Kommentar zur Schäuble-Nachfolge Beispiellose Aufgabe

Meinung | Bonn · Die Schäuble-Nachfolge kommentiert Raimund Neuß.

Er hat vermeintlich alles falsch gemacht und vermutlich gerade deshalb viel richtig. Linken Kritikern gilt Wolfgang Schäuble als Stabilitätsideologe, der EU-Krisenländer zum Kaputtsparen zwang. Auf dem rechten Flügel, auch in Teilen der eigenen Partei, wird er als vaterlandsloser Geselle angesehen, der deutsches Steuergeld ins mediterrane Chaos pumpt.
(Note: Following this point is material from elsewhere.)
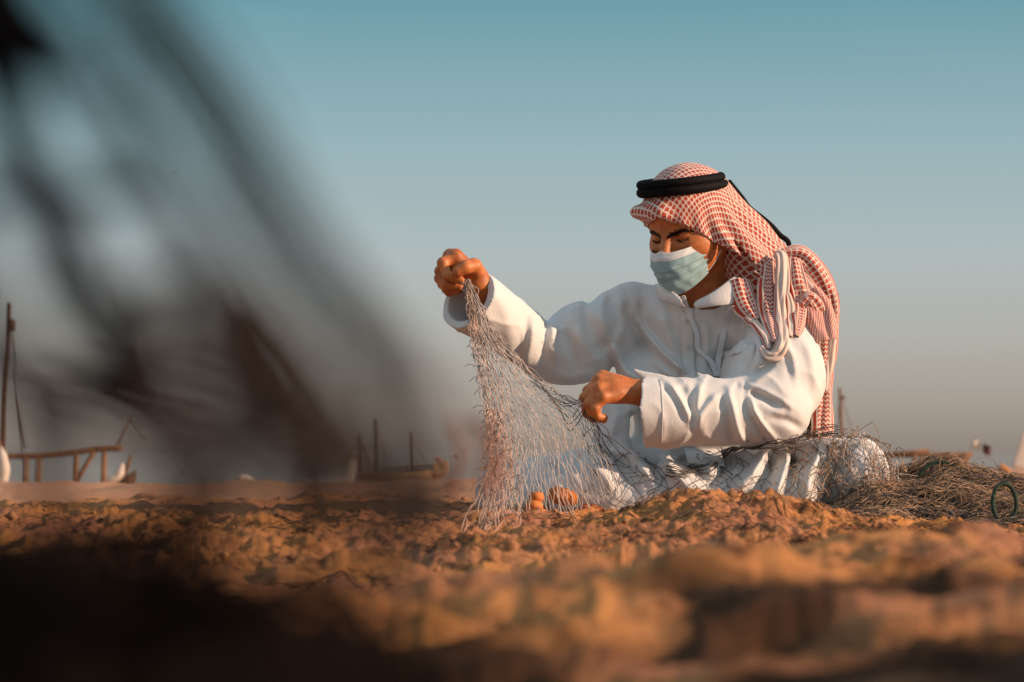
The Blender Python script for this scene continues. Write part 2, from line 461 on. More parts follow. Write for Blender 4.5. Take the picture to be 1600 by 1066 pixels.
def polygonize(f, lo, hi, h, B=8, slack=1.5):
    lo, hi = np.asarray(lo, float), np.asarray(hi, float)
    nb = np.ceil((hi - lo) / (h * B)).astype(int)
    g = np.stack(np.meshgrid(*[np.arange(n) for n in nb], indexing='ij'), -1).reshape(-1, 3)
    cen = lo + (g + 0.5) * B * h
    val = f(cen)
    rad = B * h * 0.87 * slack
    D = np.where(val > 0, rad, -rad).astype(np.float32).reshape(nb)
    D = np.repeat(np.repeat(np.repeat(D, B, 0), B, 1), B, 2)
    V = D.reshape(nb[0], B, nb[1], B, nb[2], B)
    act = g[np.abs(val) < rad]
    off = np.stack(np.meshgrid(*[np.arange(B)] * 3, indexing='ij'), -1).reshape(-1, 3)
    for s in range(0, len(act), 600):
        a = act[s:s+600]
        p = (lo + (a[:, None] * B + off[None]) * h).reshape(-1, 3)
        v = f(p).reshape(len(a), B, B, B)
        V[a[:, 0], :, a[:, 1], :, a[:, 2], :] = v
    gr = openvdb.FloatGrid(float(rad)); gr.copyFromArray(np.ascontiguousarray(D))
    pts, quads = gr.convertToQuads(0.0)
    pts = lo + pts * h
    q = quads.astype(np.int64)
    a, b, c, d = pts[q[:, 0]], pts[q[:, 1]], pts[q[:, 2]], pts[q[:, 3]]
    vol = (np.cross(a, b) * c).sum() + (np.cross(a, c) * d).sum()
    if vol < 0: q = q[:, ::-1]
    return pts, np.ascontiguousarray(q)

class Folds:
    """Ridges (amp > 0) and grooves (amp < 0) of a cloth, each along a line on its front."""
    def __init__(s): s.items = []
    def add(s, pts, Y, amp, w, yr=0.22):
        P = np.array([W(x, y, Y)[[0, 2]] for x, y in pts])
        s.items.append((resample(P, 4 * len(P)) if len(P) > 2 else resample(P, 6), Y, amp, w, yr))
    def __call__(s, P):
        out = np.zeros(len(P))
        Q = P[:, [0, 2]]
        for L, Y, amp, w, yr in s.items:
            lo, hi = L.min(0) - 2.5 * w, L.max(0) + 2.5 * w
            m = np.where((Q[:, 0] > lo[0]) & (Q[:, 0] < hi[0]) & (Q[:, 1] > lo[1]) & (Q[:, 1] < hi[1]) & (np.abs(P[:, 1] - Y) < yr))[0]
            if not len(m): continue
            q = Q[m]; best = np.full(len(m), 9.0); tt = np.zeros(len(m))
            n = len(L) - 1
            for i in range(n):
                ab = L[i+1] - L[i]; t = np.clip(((q - L[i]) @ ab) / (ab @ ab + 1e-12), 0, 1)
                d = np.linalg.norm(q - L[i] - t[:, None] * ab, axis=1)
                b = d < best; best[b] = d[b]; tt[b] = (i + t[b]) / n
            taper = np.clip(np.sin(np.clip(tt, 0.06, 0.94) * math.pi) * 1.35, 0, 1)
            out[m] += amp * np.exp(-(best / w) ** 2) * taper
        return out
# ------------------------------------------------------------------ terrain and sea
def ground(X, Y):
    X, Y = np.asarray(X, float), np.asarray(Y, float)
    s = 0.0105 - 0.0035 * np.tanh(X / 6)
    z = -s * np.maximum(Y - 6, 0)
    z = z + 0.088 * np.exp(-((X - 0.36) / np.where(X < 0.36, 0.19, 0.25)) ** 2 - ((Y - 4.45) / 0.42) ** 2)
    near = sstep(3.3, 1.9, Y)
    z = z + near * (0.032 + 0.020 * np.tanh((X - 0.05) * 6))
    z = z + 0.20 * np.exp(-((X - 0.62) / 0.19) ** 2 - ((Y - 0.95) / 0.34) ** 2)  # unseen mound right of the view, added to shade the near sand
    z = z + 0.010 * np.exp(-((X - 0.62) / 0.25) ** 2 - ((Y - 2.9) / 0.45) ** 2)
    z = z - 0.02 * np.exp(-((X - 1.0) / 0.45) ** 2 - ((Y - 4.9) / 0.5) ** 2)
    z = np.where(Y > 60, np.maximum(z, -1.6), z)
    return z

A2 = np.array
def ground_full(X, Y):
    X, Y = np.asarray(X, float), np.asarray(Y, float)
    z = ground(X, Y)
    P = np.stack([X, Y, X * 0], -1)
    shp = X.shape; X, Y, z, P = X.ravel(), Y.ravel(), z.ravel(), P.reshape(-1, 3)
    near = sstep(14, 5, Y); calm = 1 - 0.75 * np.exp(-((X - 0.35) / 0.7) ** 2 - ((Y - 5.7) / 0.45) ** 2)
    mound = np.exp(-((X - 0.40) / 0.40) ** 2 - ((Y - 4.4) / 0.7) ** 2)
    z = z + fbm(P * A2([2.6, 5.0, 1]), 3, 1) * 0.026 * calm * (0.4 + 0.6 * near)
    z = z + fbm(P * np.array([0.7, 0.45, 1]), 3, 21) * 0.05 * sstep(5, 9, Y) + fbm(P * 2.2, 3, 23) * 0.022 * sstep(4, 7, Y)
    m = np.where(Y < 14)[0]; Q = P[m]
    d = ((1 - np.abs(fbm(Q * A2([8, 16, 1]), 3, 5))) - 0.6) * 0.013 + fbm(Q * A2([17, 38, 1]), 4, 9) * 0.0105 - 0.030 * np.clip(vnoise(Q * A2([13, 21, 1]), 31) - 0.25, 0, 1)
    z[m] += d * calm[m] * near[m]
    m = np.where((Y > 3.0) & (Y < 5.6) & (np.abs(X) < 1.8))[0]; Q = P[m]
    w = 0.7 + 0.3 * mound[m]
    z[m] += w * calm[m] * (fbm(Q * A2([58, 80, 1]), 4, 14) * 0.0100 - 0.020 * np.clip(vnoise(Q * A2([34, 50, 1]) + 7, 41) - .35, 0, 1) * mound[m])
    return z.reshape(shp)

ys = np.concatenate([np.geomspace(0.30, 3.4, 170, endpoint=False), np.linspace(3.4, 3.95, 60, endpoint=False), np.linspace(3.95, 5.1, 240, endpoint=False), np.linspace(5.1, 6.4, 110, endpoint=False), np.geomspace(6.4, 160, 200)])
ta = np.concatenate([np.linspace(-1.6, -0.28, 60, endpoint=False), np.linspace(-0.28, 0.28, 600, endpoint=False), np.linspace(0.28, 1.6, 60)])
YY, TT = np.meshgrid(ys, ta, indexing='ij')
XX = TT * (YY + 0.4)
ZZ = ground_full(XX, YY)
nr, nc = YY.shape
i, j = np.meshgrid(np.arange(nr - 1), np.arange(nc - 1), indexing='ij')
q = np.stack([i * nc + j, i * nc + j + 1, (i + 1) * nc + j + 1, (i + 1) * nc + j], -1).reshape(-1, 4)
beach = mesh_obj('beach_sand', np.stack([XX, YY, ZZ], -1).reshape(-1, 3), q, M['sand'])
tag(beach, 'rough orange sand of the beach', None, None, 'structure')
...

Das sind Zerrbilder. Die Wahrheit ist, dass die Kollegen der Eurogruppe den Finanzminister Schäuble ebenso vermissen werden wie die Bürger des eigenen Landes. Und dass die FDP, zu deren Gunsten Schäuble aus dem Kabinett komplimentiert wurde, sich mit der Kandidatensuche schwer tut.

Es ist zwar schön, dass Wolfgang Kubicki nach eigener Einschätzung „alles“ kann. Aber Finanzminister des größten Eurolandes zu sein ist eine weltweit beispiellose Aufgabe, weil EU und Währungsunion einzigartige Institutionen sind.

ESM soll Regelhüter werden

Jeder deutsche Finanzminister wird sich Rufen nach mehr Geld für die EU gegenübersehen. Die britischen Beiträge fallen weg, und die Ideen des französischen Präsidenten Emmanuel Macron kann man nicht einfach vom Tisch wischen.

Umverteilung setzt aber, wenig populär im Süden, gemeinsame Normen voraus und damit einen Verzicht auf Souveränität. Logisch, dass Schäuble auf Macrons Vorstoß mit dem Vorschlag reagierte, den Rettungsfonds ESM zum Regelhüter zu machen.

Diese Idee zum Abschied ist typisch für Schäubles Mischung aus Prinzipientreue, Flexibilität und Sorge um den Zusammenhalt Europas. Die Liberalen sollten bei dem Mann eine Schulung buchen.